Economia Criativa é uma expressão ampla, genérica e que ao mesmo tempo em que explica muita coisa, pode não explicar nada. No mesmo balaio desse conceito estão presentes a indústria de turismo, o setor de serviços das novas mídias e tecnologias computacionais, os empreendimentos ligados à gastronomia, à culinária e a produção de bebidas e alimentos, os ofícios e seus produtos advindos do artesanato, dentre outras atividades. Portanto, quando falamos de Economia Criativa podemos estar falando de muitas coisas e de nada ao mesmo tempo. Quando conclamamos o poder local, o executivo e o legislativo municipais a terem mais e melhores planos para a Economia Criativa de Brumadinho, por exemplo, podemos querer tudo e com isso não alcançar nada, pela dispersão de ações em várias frentes.
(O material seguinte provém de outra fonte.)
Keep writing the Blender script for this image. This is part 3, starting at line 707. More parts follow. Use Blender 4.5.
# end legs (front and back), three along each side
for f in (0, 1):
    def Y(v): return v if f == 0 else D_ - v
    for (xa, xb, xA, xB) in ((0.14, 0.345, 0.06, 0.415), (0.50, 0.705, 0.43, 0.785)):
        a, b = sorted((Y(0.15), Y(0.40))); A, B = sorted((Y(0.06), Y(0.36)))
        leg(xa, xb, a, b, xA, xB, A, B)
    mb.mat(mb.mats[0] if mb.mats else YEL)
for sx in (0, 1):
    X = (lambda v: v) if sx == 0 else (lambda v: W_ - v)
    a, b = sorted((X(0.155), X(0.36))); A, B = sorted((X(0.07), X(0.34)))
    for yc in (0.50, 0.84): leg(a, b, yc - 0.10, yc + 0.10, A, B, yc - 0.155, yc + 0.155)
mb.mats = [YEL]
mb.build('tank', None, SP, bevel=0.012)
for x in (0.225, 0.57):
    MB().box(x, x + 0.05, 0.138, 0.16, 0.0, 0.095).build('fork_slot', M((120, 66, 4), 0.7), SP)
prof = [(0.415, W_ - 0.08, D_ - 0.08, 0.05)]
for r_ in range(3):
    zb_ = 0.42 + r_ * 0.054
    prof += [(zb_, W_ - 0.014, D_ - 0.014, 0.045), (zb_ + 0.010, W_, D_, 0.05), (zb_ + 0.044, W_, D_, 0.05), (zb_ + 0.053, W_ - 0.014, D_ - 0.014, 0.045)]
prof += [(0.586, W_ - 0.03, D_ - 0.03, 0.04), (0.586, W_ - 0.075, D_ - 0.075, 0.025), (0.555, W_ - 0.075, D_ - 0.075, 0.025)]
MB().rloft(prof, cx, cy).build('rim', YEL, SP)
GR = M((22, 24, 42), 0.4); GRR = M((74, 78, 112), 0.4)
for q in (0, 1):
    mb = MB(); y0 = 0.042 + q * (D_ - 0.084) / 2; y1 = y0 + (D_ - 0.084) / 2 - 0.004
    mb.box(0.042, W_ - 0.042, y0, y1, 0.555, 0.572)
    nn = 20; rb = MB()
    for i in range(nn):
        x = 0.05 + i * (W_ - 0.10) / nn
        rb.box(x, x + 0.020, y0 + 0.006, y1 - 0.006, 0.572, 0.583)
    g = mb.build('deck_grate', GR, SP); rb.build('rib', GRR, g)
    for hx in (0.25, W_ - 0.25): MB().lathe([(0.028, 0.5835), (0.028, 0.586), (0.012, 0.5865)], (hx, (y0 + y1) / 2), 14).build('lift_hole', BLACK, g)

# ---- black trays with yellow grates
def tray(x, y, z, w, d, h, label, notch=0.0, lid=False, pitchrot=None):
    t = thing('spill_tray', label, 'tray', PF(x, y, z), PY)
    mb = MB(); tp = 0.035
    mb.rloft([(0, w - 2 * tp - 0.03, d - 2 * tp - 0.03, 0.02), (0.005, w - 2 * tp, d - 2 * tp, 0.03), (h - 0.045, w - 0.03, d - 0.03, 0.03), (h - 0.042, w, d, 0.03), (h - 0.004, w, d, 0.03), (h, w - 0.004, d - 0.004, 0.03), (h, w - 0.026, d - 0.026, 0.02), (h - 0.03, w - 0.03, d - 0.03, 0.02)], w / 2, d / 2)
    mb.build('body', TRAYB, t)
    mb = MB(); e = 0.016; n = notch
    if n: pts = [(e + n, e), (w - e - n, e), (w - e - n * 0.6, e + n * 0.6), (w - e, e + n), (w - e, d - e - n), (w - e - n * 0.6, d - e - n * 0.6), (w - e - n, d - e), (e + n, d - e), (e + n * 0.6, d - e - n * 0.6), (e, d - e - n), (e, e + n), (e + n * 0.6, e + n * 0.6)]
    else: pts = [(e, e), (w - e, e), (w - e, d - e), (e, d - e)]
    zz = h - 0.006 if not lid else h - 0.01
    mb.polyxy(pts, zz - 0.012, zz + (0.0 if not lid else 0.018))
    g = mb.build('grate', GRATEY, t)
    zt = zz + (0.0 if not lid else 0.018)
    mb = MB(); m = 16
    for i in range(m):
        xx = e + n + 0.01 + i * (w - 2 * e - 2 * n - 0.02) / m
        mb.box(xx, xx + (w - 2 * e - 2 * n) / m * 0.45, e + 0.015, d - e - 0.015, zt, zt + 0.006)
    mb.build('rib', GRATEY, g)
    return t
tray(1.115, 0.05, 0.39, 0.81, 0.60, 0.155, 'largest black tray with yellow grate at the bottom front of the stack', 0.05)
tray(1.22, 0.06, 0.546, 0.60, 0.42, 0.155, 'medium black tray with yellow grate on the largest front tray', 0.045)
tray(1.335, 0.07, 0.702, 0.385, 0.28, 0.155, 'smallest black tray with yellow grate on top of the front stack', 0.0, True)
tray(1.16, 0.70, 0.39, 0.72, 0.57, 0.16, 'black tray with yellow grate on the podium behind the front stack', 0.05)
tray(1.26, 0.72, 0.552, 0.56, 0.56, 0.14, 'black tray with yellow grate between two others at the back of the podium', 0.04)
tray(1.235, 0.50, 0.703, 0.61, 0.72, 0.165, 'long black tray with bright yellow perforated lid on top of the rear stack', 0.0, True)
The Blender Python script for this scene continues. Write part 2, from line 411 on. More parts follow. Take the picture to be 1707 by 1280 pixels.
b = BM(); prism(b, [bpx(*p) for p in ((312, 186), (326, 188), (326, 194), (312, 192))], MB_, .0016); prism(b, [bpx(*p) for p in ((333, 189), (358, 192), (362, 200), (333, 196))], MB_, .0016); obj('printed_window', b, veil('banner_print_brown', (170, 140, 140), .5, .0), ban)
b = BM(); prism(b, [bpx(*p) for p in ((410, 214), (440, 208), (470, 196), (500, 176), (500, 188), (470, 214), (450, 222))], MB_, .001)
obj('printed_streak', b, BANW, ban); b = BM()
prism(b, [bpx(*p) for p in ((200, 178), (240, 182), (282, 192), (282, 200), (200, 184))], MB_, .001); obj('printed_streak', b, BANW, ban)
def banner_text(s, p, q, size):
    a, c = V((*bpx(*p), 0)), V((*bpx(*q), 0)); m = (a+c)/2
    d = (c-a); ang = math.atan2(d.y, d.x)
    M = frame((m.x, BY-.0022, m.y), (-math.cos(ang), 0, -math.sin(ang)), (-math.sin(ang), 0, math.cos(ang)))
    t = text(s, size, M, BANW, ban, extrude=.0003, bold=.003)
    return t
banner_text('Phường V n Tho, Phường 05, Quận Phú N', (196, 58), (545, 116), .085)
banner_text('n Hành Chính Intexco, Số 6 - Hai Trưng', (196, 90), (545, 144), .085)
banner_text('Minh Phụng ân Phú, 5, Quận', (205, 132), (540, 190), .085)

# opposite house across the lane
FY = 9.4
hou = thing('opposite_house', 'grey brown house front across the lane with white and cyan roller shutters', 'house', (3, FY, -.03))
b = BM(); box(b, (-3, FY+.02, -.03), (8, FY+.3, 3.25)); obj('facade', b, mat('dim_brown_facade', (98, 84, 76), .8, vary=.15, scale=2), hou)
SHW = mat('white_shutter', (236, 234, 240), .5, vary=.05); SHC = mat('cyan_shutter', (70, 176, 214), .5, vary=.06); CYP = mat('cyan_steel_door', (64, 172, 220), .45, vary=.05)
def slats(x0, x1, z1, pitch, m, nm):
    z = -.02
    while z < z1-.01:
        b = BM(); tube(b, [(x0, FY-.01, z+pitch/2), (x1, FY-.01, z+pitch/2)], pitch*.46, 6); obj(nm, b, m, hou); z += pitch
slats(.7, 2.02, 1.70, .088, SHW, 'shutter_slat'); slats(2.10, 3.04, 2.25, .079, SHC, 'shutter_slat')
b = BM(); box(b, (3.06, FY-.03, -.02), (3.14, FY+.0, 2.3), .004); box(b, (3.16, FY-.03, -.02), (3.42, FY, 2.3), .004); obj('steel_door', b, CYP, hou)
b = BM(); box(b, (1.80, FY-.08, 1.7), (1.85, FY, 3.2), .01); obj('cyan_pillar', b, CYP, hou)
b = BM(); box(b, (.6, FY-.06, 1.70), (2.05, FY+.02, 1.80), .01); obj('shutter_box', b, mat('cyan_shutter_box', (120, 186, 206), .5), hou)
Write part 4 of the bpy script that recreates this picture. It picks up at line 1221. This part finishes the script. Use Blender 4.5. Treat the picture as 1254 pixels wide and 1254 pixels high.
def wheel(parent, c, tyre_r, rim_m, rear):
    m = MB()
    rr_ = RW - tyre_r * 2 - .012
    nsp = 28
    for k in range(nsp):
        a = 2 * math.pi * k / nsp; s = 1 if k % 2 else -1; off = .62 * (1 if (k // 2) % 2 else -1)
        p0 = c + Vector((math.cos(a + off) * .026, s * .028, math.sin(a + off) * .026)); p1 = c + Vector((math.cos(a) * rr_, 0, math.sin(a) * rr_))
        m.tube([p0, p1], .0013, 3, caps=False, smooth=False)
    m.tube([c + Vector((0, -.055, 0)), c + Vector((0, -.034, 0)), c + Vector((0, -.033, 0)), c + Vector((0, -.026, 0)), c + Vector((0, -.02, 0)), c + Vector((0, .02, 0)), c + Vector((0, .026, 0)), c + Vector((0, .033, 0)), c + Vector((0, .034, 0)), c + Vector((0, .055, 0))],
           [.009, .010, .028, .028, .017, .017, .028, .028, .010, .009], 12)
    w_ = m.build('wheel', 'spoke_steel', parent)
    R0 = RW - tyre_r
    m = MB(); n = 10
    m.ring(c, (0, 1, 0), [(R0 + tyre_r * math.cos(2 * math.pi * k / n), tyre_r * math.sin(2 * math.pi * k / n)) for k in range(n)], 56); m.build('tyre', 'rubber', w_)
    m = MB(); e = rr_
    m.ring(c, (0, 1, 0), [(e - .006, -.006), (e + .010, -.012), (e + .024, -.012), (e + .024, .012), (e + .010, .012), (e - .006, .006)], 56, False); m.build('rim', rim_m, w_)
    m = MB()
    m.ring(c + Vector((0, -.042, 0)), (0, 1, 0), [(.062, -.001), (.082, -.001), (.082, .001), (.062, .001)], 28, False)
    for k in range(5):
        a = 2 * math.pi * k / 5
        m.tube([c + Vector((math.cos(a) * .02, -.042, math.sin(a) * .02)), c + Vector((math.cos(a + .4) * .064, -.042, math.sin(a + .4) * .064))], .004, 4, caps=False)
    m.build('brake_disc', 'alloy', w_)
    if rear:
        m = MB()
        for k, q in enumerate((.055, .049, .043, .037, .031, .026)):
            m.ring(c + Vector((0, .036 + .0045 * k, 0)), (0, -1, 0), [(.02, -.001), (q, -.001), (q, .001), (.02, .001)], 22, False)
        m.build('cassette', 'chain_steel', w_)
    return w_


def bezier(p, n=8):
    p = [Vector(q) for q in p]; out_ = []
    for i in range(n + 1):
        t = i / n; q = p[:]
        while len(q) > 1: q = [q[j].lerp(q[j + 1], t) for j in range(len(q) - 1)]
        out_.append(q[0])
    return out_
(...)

Ainda hoje, muitos e muitas em Brumadinho são enamorados do setor de turismo. Eles se esquecem que o turismo pelo turismo não é uma alternativa palpável e clara de geração de trabalho, renda e emprego em bases decentes e construção de histórias de vida e empresariais relevantes. Essas pessoas se esquecem de perceber que Brumadinho sempre foi turística, mesmo antes do Inhotim, e que esse Centro de Arte Contemporânea não é mais uma novidade, já está a 15 anos em terras brumadinenses. O desenvolvimento vindo com o Inhotim e a ampliação do turismo em Brumadinho ainda é precário, parcial e concentrador de riquezas nas mãos de alguns poucos, oferecendo trabalhos ainda de baixa qualificação e remuneração para muitos. Esse tipo de turismo dificilmente fará frente ao canto de sereia dos empregos na mineração, dificilmente será visto com seriedade pela juventude como opção de trabalho e vida.

Brumadinho precisa urgentemente de políticas, programas e projetos, articulando o governo local, as empresas e as organizações não-govermanentais e as comunidades, voltados a constituir em nosso território em um polo de referência em Economia Criativa. Em nenhuma parte do mundo na qual frutificam experiências de empreendimentos criativos, isso adveio apenas do Estado. É essencial o papel da sociedade civil, atuando de maneira proativa, inovadora, criativa e altiva, na construção de realidades que tornam as cidades efetivamente criativas.

Além disso, no caldeirão da Economia Criativa contemporânea não existe espaço para a convivência com empreendimentos pouco modernos em termos de preservação ambiental e justiça social. Para quem pensa que tudo isso é utopia, resta limpar melhor as lentes cansadas, e aqui faço analogia à Machado de Assis, para enxergar o que é óbvio mas muito difícil de ser visto pelos “idiotas da objetividade”, nessa última parte fazendo alusão a Nelson Rodrigues.

Economia Criativa é uma junção entre a inovação e tradição, entre o novo e o antigo, entre aquilo que irrompe para o futuro e aquilo que não nos deixa esquecer a tradição. Brumadinho é cidade prenha de riquezas culturais vindas dos quilombos, do povo preto de nossa terra, das comunidades rurais, da tradição culinária e de ofícios como bordados, crochês e tricôs, da poesia e música de muitos e muitas, desde os antigos boêmios até os novos artistas de nossa terra.

Essa cidade, Brumadinho, tão rica em cultura e tradição, desde o profundamente doloroso crime da Vale em 2019, tem agora a chance de se reinventar em direção a ser uma cidade com qualidade de vida e geradora de empreendimentos e inovações ambientais, sociais, culturais e comunitárias capazes de se tornar referência. Mas, para isso, falta ao poder público local mais qualidade de propostas e planos de ação, ao empresariado local mais amor à própria terra e suas comunidades no lugar da ganância de colocar o dinheiro a frente de tudo para serem mais ricos sempre, às comunidades mais poder e auto valorização para conquistar e manter seu protagonismo no desenvolvimento local e mais respeito por parte da “Indústria da Ajuda”, que se estabeleceu no pós-tragédia crime de 2019 em nosso município. Indústria essa que requenta planos e projetos de outros lugares e pouco enxerga efetivamente, dos grotões de nossa terra, as riquezas que podem florescer nossa Economia Criativa.

Quiçá daqui alguns anos, Brumadinho seja um modelo de Cidade com Economia Criativa, para ensinar ao mundo o que lugares como Ouro Preto, Tiradentes e o Rio de Janeiro ainda não conseguiram construir: que só o turismo pelo turismo não gera desenvolvimento efetivo, profundo e transformador em direção à uma sociedade mais justa, próspera, com qualidade de vida e geração de trabalho, renda e emprego em bases decentes e éticas. Para que a Economia Criativa gere bons frutos para Brumadinho, teremos todos que construir mais e melhor criatividade entre nós, seja pelo poder local, pelo empresariado local já existente em nossa terra, seja pelas comunidades.